В апреле того же 1921 года Блок записал в дневник: «Вошь победила весь свет. Это уже свершившееся дело, и всё теперь будет меняться только в одну сторону, а не в ту, в которой жили мы, которую любили мы…»
И все же каждый вечер в Москве проходят чтения новых литературных произведений — в кафе и в кружках «Звено», «Литературный особняк», «Лирический круг», «Никитинские субботники». Осенью откроется московское отделение Вольной философской ассоциации («Вольфилы»), куда вошли Бердяев, Гершензон, Шпет и другие философы…

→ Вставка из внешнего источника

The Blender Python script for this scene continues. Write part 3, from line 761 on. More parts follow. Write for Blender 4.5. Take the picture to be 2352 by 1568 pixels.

На Никитской улице продолжает функционировать Книжная лавка писателей. Она создана была еще в 1918 году на паях, и предполагалось, что со временем это книготорговое предприятие преобразуется в кооперативное издательство. За прилавком стоят известные литераторы, историки, философы — Осоргин, Зайцев, Дживелегов, Муратов, Бердяев, Грифцов. Они продают книги — свои, чужие и бесхозные, а также новые, изготовленные — как тут шутят — «способом преодоленного Гутенберга», то есть рукописные. Прозаикам и философам трудно этим воспользоваться, но для поэтов вполне удобно: они переписывают свои стихи от руки, самодельным образом украшают обложку, сделанную из чего придется, сшивают листы вощеной ниткой в тетрадочки, — и товар идет на прилавок. Так Марина изготовила девять своих сборничков — в частности «Современникам» (стихи к Блоку, Ахматовой и Волконскому), «Стихи к Блоку», «Разлуку», «Мариулу»… Проданные экземпляры оказывались все же каким-никаким материальным подспорьем.